A couple of points, here:
First, while Americans don't do so well on these sorts of general knowledge questions, this is neither new or unique to us. A 1999 Gallup poll found that a shocking 1 in 5 Americans don't know the earth revolves around the Sun, rather than vice versa, but surveys taken of the citizenry of Germany and the UK showed that their performance is comparably poor. Dumb people, unfortunately, are a fact of life. (The whole poll, which has other questions: http://www.gallup.com/poll/3742/new-poll-gauges-americans-general-knowledge-levels.aspx).
Also, I think it's worth noting that the current media establishment (not to sound all conspiracy-theory-ish) tends not to give credence to the way people younger than themselves get information.

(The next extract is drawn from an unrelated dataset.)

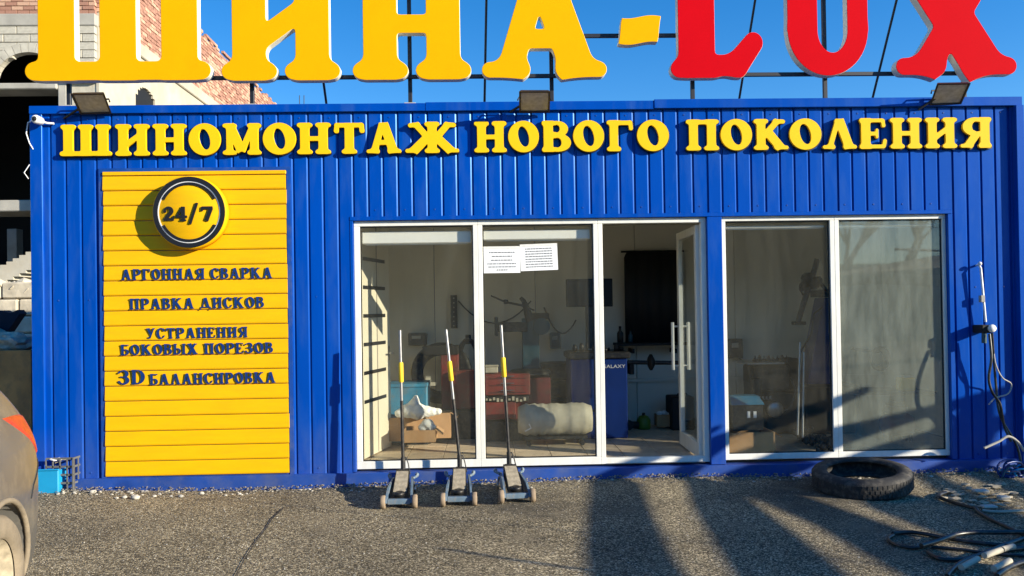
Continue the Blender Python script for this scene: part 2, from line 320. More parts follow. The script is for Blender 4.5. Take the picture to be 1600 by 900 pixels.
def glyph(ch, N):
    g = None
    def new(w):
        nonlocal g; g = G(w, N); return g
    if ch == 'Ш':
        new(1.62); [g.stem(x, 1, 0, .15, .17) for x in (.27, .81, 1.35)]; g.u(g.cap(.08, .075, 1.54, .075, .075), .05)
    elif ch == 'И':
        new(1.1); g.stem(.25); g.stem(.85); g.u(g.bar(.25, .28, .85, .70, .085), .04)
    elif ch == 'Н':
        new(1.1); g.stem(.25); g.stem(.85); g.u(g.box(.25, .42, .85, .57), .03)
    elif ch == 'П':
        new(1.1); g.stem(.25); g.stem(.85); g.u(g.box(.2, .85, .9, .998), .03)
    elif ch == 'О':
        new(1.0); g.u(g.ell(.5, .5, .5, .52)); g.sub(g.ell(.5, .5, .165, .34, .22))
    elif ch == 'С':
        new(.96); g.u(g.ell(.5, .5, .5, .52)); g.sub(g.ell(.56, .5, .22, .36, .1)); g.sub(g.box(.58, .34, 1.2, .66, .1))
        g.u(g.cap(.80, .72, .82, .92, .06, .07), .03)
    elif ch == 'М':
        new(1.3); g.stem(.24, 1, 1, .11, .17); g.stem(1.06, 1, 1, .14, .17); g.u(g.bar(.24, .96, .64, .10, .15), .03); g.u(g.bar(1.04, .96, .64, .10, .10), .03)
    elif ch == 'Т':
        new(1.0); g.stem(.5, 0, 1); g.u(g.cap(.1, .92, .9, .92, .075), .04); g.u(g.cap(.09, .92, .075, .74, .07, .08), .04); g.u(g.cap(.91, .92, .925, .74, .07, .08), .04)
    elif ch in 'АЛ':
        new(1.16); g.u(g.bar(.52, .97, .24, .05, .105 if ch == 'А' else .085), .03); g.u(g.bar(.56, .97, .88, .05, .15), .03); g.u(g.cap(.48, .92, .60, .92, .08), .03)
        if ch == 'А': g.u(g.box(.3, .27, .85, .43), .02)
        g.serif(.21, .062, .15); g.serif(.91, .062, .16)
    elif ch == 'Д':
        new(1.2); g.u(g.bar(.52, .97, .26, .1, .085), .03); g.u(g.bar(.58, .97, .90, .1, .15), .03); g.u(g.cap(.5, .92, .62, .92, .08), .03)
        g.u(g.box(.1, .06, 1.1, .2), .03); g.u(g.cap(.1, .14, .09, -.06, .07), .02); g.u(g.cap(1.1, .14, 1.11, -.06, .07), .02)
    elif ch == 'Ж':
        new(1.7); g.stem(.85, 1, 1, .14, .17)
        for sx in (-1, 1):
            g.u(g.bar(.85+sx*.12, .48, .85+sx*.5, .94, .10), .03); g.u(g.cap(.85+sx*.44, .92, .85+sx*.66, .90, .075), .05)
            g.u(g.bar(.85+sx*.12, .52, .85+sx*.58, .05, .14), .03); g.u(g.cap(.85+sx*.5, .065, .85+sx*.76, .065, .065), .06)
    elif ch in 'КХX':
        if ch == 'К':
            new(1.2); g.stem(.25); g.u(g.bar(.35, .45, .82, .95, .10), .03); g.u(g.cap(.72, .935, 1.0, .92, .07), .05)
            g.u(g.bar(.45, .62, .92, .05, .15), .03); g.u(g.cap(.76, .062, 1.12, .062, .062), .06)
        else:
            new(1.16); g.u(g.bar(.28, .97, .88, .03, .19), .03); g.u(g.bar(.86, .97, .27, .03, .12), .03)
            g.serif(.26, .93, .17, .07); g.serif(.92, .93, .13, .07); g.serif(.24, .07, .16, .07); g.serif(.93, .07, .17, .07)
    elif ch in 'ВБ':
        new(1.0); g.stem(.26, 1, 1, .15, .14)
        if ch == 'В': g.u(g.ell(.55, .74, .33, .26), .02); g.u(g.box(.1, .86, .55, .998), .02)
        else: g.u(g.box(.15, .86, .85, .998), .03); g.u(g.cap(.85, .93, .86, .78, .065), .03)
        g.u(g.ell(.55, .29, .42, .30), .02); g.u(g.box(.1, .002, .55, .12), .02)
        g.sub(g.ell(.54, .29, .13, .16)); g.sub(g.box(.41, .14, .54, .44, .03))
        if ch == 'В': g.sub(g.ell(.53, .75, .09, .125)); g.sub(g.box(.41, .64, .53, .86, .03))
        else: g.sub(g.box(.41, .62, 1.2, .84, .04))
    elif ch in 'РЯ':
        new(1.02); g.stem(.26, 1, 1, .15, .15); g.u(g.ell(.58, .70, .40, .31), .02); g.u(g.box(.1, .88, .55, .998), .02)
        g.sub(g.ell(.54, .70, .13, .17)); g.sub(g.box(.41, .54, .54, .86, .03))
        if ch == 'Я':
            g.u(g.bar(.5, .5, .82, .05, .13), .03); g.u(g.cap(.7, .062, 1.0, .062, .062), .05); g.D = g.D[:, ::-1]
    elif ch == 'Г':
        new(.88); g.stem(.26); g.u(g.box(.2, .85, .82, .998), .03); g.u(g.cap(.84, .93, .86, .74, .07), .04)
    elif ch == 'Е':
        new(.92); g.stem(.26, 1, 1, .15, .14); g.u(g.box(.2, .87, .8, .998), .02); g.u(g.cap(.81, .93, .83, .76, .06), .03)
        g.u(g.box(.3, .43, .62, .56), .02); g.u(g.cap(.62, .62, .62, .38, .045), .03); g.u(g.box(.2, .002, .82, .13), .02); g.u(g.cap(.83, .07, .87, .26, .06), .03)
    elif ch == 'У':
        new(1.05); g.u(g.bar(.26, .95, .58, .35, .14), .03); g.u(g.bar(.86, .95, .44, .05, .085), .03); g.u(g.cap(.42, .09, .25, .12, .085), .04)
        g.serif(.24, .935, .17); g.serif(.86, .935, .13)
    elif ch == 'Ы':
        new(1.45); g.stem(.26, 1, 1, .14, .14); g.u(g.ell(.5, .30, .38, .31), .02); g.u(g.box(.1, .002, .5, .12), .02)
        g.sub(g.ell(.5, .30, .11, .17)); g.sub(g.box(.4, .15, .5, .45, .03)); g.stem(1.17, 1, 1, .14, .15)
    elif ch in 'З3':
        new(.88); g.u(g.ell(.42, .73, .40, .28), .02); g.u(g.ell(.42, .29, .45, .31), .02)
        g.sub(g.ell(.36, .72, .16, .15)); g.sub(g.ell(.36, .30, .17, .17)); g.sub(g.box(-.3, .60, .34, .78, .02)); g.sub(g.box(-.3, .26, .33, .47, .02)); g.u(g.cap(.25, .505, .5, .505, .05), .03)
        g.u(g.cap(.08, .80, .08, .8, .09), .03); g.u(g.cap(.09, .2, .09, .2, .1), .03)
    elif ch == 'D':
        new(1.1); g.stem(.26, 1, 1, .15, .15); g.u(g.ell(.52, .5, .54, .499), .02); g.sub(g.box(-.5, -.3, .11, 1.3)); g.u(g.cap(.10, .06, .3, .06, .06), .03); g.u(g.cap(.10, .94, .3, .94, .06), .03)
        g.sub(g.ell(.50, .5, .24, .36)); g.u(g.box(.11, .05, .41, .95), .02)
    elif ch == 'L':
        new(1.0); g.stem(.33, 1, 1, .18, .2); g.u(g.box(.2, .0, .80, .18), .03); g.u(g.cap(.76, .11, .92, .30, .11, .09), .06)
    elif ch == 'U':
        new(1.16); g.u(g.cap(.58, .42, .58, .42, .42), .02); g.u(g.box(.16, .4, .46, .97), .02); g.u(g.box(.80, .4, 1.0, .97), .02)
        g.sub(g.ell(.63, .42, .17, .23)); g.sub(g.box(.46, .42, .80, 1.3, .01)); g.serif(.31, .93, .2, .07); g.serif(.9, .93, .17, .07)
    elif ch == '-':
        new(.8); g.u(g.bar(.16, .5, .60, .5, .24), .02); g.D = np.full(g.X.shape, 9.0); a = (g.Y-.5)*.26
        qx = np.abs(g.X-.38-a+.025*np.sin((g.Y-.5)*7))-.27; qy = np.abs(g.Y-.5-.025*np.sin((g.X-.38)*9))-.20
        g.D = np.minimum(np.maximum(qx, qy), 0)+np.hypot(np.maximum(qx, 0), np.maximum(qy, 0))-.012
    elif ch == '2':
        new(.85); g.u(g.ell(.42, .68, .36, .31)); g.sub(g.ell(.34, .66, .15, .16)); g.sub(g.box(-.3, .2, .3, .6, .02)); g.u(g.bar(.60, .55, .22, .16, .12), .05); g.u(g.box(.05, .0, .8, .19), .03); g.u(g.cap(.76, .1, .8, .3, .05), .03); g.u(g.cap(.14, .66, .14, .66, .11), .02)
    elif ch == '4':
        new(.95); g.u(g.box(.45, .0, .75, 1.0), .03); g.u(g.bar(.55, .95, .10, .32, .08), .03); g.u(g.box(.03, .22, .92, .38), .03); g.serif(.6, .05, .2, .05)
    elif ch == '7':
        new(.85); g.u(g.box(.06, .80, .82, 1.0), .03); g.u(g.bar(.72, .88, .38, .0, .13), .03); g.u(g.cap(.1, .9, .09, .72, .06), .03)
    elif ch == '/':
        new(.7); g.u(g.bar(.18, -.08, .52, 1.06, .06), .01)
    return g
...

It's true that nobody reads the paper, anymore, but the fact that the printed paper is becoming obsolete doesn't mean people aren't informed, and I suspect that even "news websites," in the mentioned statistics, are probably fairly narrowly defined, and don't include things like political blogs. Using blogs as your main news source has its own issues, but I think current mainstream news sources are not neutral observers in this matter, and are likely to represent themselves as authoritative where knowledge and news are concerned, and other sources as lesser, whether or not that's warranted. Consider this illustrative example: Pew conducted a current events knowledge survey, last year, and correlated the results with people's stated main source of news. Respondents that claimed the Daily Show and Colbert Report as their source came in second, behind only major newspaper websites, and better than NPR, news magazines, CNN, or daily local newspapers (as reported in Wired, http://www.wired.com/culture/culturereviews/magazine/15-07/st_infoporn). I'm not saying we young'uns are all geniuses, but the Daily Show definitely skews young in its audience, and I think this sort of thing is indicative of the fact that perhaps we just get our news in a different way than our parents, something that isn't necessarily bad.

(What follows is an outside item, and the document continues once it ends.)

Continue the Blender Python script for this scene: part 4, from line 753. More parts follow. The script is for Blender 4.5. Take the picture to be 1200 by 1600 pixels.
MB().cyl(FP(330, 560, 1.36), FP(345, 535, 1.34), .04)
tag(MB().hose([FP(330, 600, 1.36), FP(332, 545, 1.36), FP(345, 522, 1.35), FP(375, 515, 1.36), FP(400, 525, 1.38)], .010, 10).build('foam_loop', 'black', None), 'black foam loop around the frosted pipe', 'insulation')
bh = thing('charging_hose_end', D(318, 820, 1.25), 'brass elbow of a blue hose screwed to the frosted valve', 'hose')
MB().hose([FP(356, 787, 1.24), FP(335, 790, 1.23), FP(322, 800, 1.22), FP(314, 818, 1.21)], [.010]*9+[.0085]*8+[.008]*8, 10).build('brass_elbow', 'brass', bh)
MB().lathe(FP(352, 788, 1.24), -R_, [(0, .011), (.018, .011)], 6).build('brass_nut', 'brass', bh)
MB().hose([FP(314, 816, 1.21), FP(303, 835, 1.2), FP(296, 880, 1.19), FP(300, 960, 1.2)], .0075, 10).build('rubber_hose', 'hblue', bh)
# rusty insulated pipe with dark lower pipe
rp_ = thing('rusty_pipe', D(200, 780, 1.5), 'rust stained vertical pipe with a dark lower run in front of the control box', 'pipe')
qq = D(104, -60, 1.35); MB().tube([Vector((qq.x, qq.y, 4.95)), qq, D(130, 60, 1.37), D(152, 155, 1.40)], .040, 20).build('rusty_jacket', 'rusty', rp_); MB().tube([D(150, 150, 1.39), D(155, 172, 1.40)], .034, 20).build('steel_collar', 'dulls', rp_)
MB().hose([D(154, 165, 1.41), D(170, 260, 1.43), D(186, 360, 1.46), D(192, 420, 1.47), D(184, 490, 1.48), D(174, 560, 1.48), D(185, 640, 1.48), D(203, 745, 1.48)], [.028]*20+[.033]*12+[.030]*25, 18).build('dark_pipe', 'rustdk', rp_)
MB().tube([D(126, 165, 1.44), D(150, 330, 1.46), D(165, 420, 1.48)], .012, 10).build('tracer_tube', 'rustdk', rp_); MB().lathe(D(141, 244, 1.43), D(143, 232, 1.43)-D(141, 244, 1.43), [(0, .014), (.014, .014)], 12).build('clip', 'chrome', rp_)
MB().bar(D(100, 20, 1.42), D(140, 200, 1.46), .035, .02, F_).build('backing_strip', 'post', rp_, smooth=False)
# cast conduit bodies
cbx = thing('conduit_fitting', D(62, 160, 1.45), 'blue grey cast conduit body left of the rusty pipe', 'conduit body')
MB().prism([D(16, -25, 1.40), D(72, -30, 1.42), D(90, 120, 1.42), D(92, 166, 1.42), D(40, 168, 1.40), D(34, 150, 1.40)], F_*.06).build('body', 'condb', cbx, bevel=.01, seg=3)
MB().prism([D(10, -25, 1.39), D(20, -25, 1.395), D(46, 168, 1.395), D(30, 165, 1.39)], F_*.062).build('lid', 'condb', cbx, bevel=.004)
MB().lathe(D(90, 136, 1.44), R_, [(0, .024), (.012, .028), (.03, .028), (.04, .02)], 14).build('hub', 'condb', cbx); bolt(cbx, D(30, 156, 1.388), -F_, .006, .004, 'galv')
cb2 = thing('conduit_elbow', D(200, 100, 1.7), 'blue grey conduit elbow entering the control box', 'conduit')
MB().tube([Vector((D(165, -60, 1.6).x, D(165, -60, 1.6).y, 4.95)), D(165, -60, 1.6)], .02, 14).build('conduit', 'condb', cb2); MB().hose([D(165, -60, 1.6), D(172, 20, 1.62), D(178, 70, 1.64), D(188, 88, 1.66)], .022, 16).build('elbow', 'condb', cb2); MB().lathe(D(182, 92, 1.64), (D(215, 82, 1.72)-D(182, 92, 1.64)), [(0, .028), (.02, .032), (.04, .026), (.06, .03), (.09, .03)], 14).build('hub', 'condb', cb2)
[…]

this is another decent site to look at:
http://www.electoral-vote.com/
Yeah, thanks for the uplifting stats, Ben. But I'm feeling just as crestfallen about it all. The fact that the women on The View offered the most hard-hitting questions didn't help. The media is partially responsible for directing crap across the airwaves, and not facts or actual reporting.
The people voting for McCain or Bush are the very people who will bear the hardest hits to their pocketbooks and social services.

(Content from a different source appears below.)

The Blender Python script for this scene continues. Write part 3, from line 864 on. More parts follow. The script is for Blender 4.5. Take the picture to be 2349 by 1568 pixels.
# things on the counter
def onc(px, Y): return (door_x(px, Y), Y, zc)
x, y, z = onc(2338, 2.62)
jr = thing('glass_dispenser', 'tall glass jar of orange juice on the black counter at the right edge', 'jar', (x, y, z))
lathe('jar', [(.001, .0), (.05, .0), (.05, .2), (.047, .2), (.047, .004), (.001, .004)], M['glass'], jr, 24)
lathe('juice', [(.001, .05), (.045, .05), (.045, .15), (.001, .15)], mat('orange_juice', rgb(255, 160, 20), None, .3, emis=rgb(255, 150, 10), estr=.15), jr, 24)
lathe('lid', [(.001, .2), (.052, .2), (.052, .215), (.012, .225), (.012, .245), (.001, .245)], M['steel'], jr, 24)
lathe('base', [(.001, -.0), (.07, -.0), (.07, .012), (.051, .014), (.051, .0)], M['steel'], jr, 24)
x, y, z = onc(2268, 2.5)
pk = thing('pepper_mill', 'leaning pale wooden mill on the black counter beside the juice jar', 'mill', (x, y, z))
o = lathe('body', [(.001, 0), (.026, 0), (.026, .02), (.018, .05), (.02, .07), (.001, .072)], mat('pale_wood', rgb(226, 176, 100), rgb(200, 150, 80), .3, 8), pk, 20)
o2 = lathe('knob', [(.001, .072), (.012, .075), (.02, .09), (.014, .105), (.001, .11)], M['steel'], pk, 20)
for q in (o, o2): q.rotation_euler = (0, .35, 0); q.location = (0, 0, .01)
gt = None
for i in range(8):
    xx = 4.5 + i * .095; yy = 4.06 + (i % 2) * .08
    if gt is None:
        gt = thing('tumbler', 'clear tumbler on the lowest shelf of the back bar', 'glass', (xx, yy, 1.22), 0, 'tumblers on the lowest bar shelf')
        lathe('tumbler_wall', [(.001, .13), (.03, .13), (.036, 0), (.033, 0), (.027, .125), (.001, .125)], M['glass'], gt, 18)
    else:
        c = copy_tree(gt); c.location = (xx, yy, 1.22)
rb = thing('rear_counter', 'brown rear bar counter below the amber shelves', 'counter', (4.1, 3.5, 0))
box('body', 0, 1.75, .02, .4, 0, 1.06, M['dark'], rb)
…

I'll hope for the electoral college to come through, but I'm not sure I can handle another 4 years of overspending and the destruction of our reputation (however earned) in other parts of the world.
i like what andrew says.
i also think there is also a rapidly changing priorities environment that's really hard to track, wherein a middle schooler could fix your computer, but would fail to locate japan on a map...
but yeah, people are still stupid. and i am concerned for our future as well. my dad told me just the other day that he thought i was being brainwashed by "the liberals" because i'm voting for obama.
i said if he loved his gay son he wouldn't vote for mccain/palin.